La terre en héritage Si l'on écoutait un peu plus les femmes, le modèle de développement de l'agriculture serait certainement plus harmonieux. Il respecterait mieux les besoins des hommes et de la nature. En un mot de la biodiversité. Ce constat provient de la FAO (Organisation des Nations Unies pour l'alimentation et l'agriculture) qui s'est dotée d'un plan d'action pour 2002-2007, Parité hommes-femmes et développement, et qui possède une section "genre" dans son site Internet très bien documenté.

L'organisation constate que les femmes, surtout dans les régions pauvres de notre planète qui sont, on le sait, légion, ont une connaissance intime du sol, des plantes et des écosystèmes. Cette connaissance est mise au service de leur communauté, afin de produire la nourriture nécessaire aux hommes et aux bêtes. Faute de moyens, ces agricultrices n'utilisent pas d'engrais : la nourriture qu'elles servent est naturelle. Et les femmes "ont souvent une connaissance plus grande et plus spécialisée des plantes sauvages que les hommes". Et toc!

L'ennui, c'est que tout ce beau savoir, dont les féministes sont conscientes, n'est pas reconnu. Dans l'octroi de crédits et dans les différentes réformes agraires qui ont eu lieu dans plusieurs pays, la terre a été attribuée à l'unité familiale représentée par son chef. En un mot, à l'homme. Que celui-ci meure ou quitte le foyer, ce qui est relativement courant, la femme se retrouve sans rien. Elle ne peut pas formaliser la possession de sa terre.

Analysant cette question particulière en Amérique latine, la FAO (décidément, c'est mon site fétiche cette semaine), constate que si la parité hommes-femmes est bien inscrite dans la constitution, elle n'est pas encadrée juridiquement sur le terrain et qu'il y "subsiste partout une culture patriarcale et discriminante à l'égard des femmes"!
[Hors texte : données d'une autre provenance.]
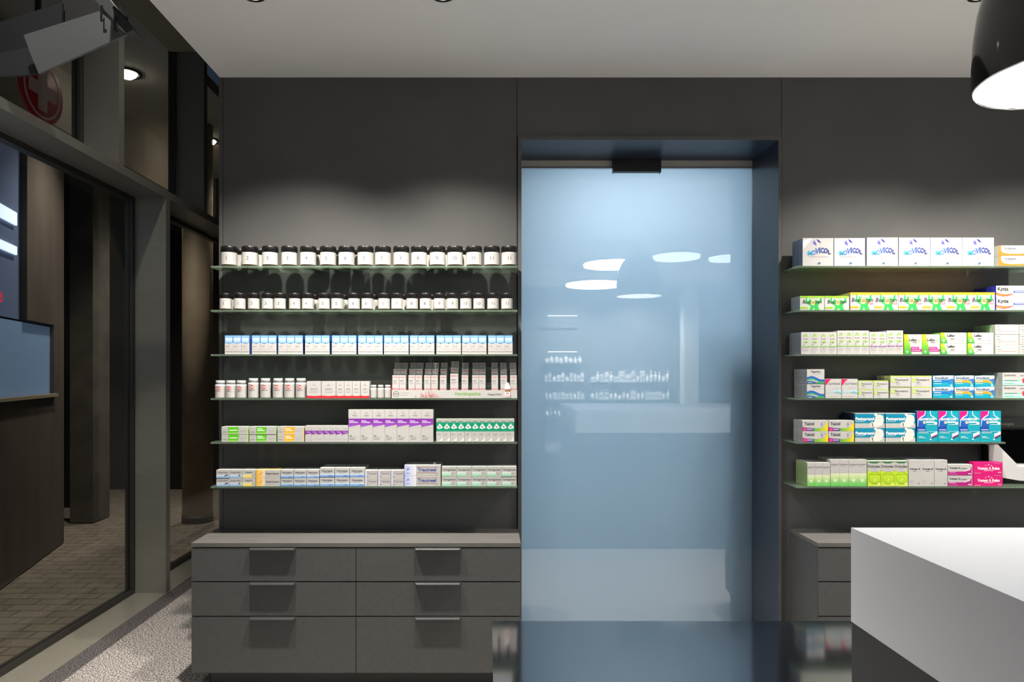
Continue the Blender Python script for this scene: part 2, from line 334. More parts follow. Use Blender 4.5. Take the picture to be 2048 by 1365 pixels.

L'on sait l'impuissance de l'organisation que les pays riches, dans leur égoïsme monstrueux, refusent de financer, préférant soutenir leurs multinationales dans leurs conquêtes sur le terrain. Ces conquêtes sont de tous ordres : terres (combien de petits lopins voués à l'agriculture de survie sont accaparés par de grands groupes qui y font de l'agriculture extensive, dont la production est toute tournée vers l'exportation), semences (par le biais de la vente de semences d'OGM, les paysans sont liés à un groupe transnational), culturelles (transformation du mode de consommation qui en découle).

Au milieu de ces attaques venues de toutes parts, les femmes constituent un îlot de résistance. Parfois contraint et forcé. Ce sont elles qui assurent la nourriture quotidienne de la famille, elles qui font le pain, la galette et font cuire le riz. Elles qui tirent le maximum du minimum qui est à leur disposition. Elles qui savent la valeur de chaque plante, son utilisation. Elles qui rationalisent, réutilisent, recyclent. Mais au prix de quels efforts!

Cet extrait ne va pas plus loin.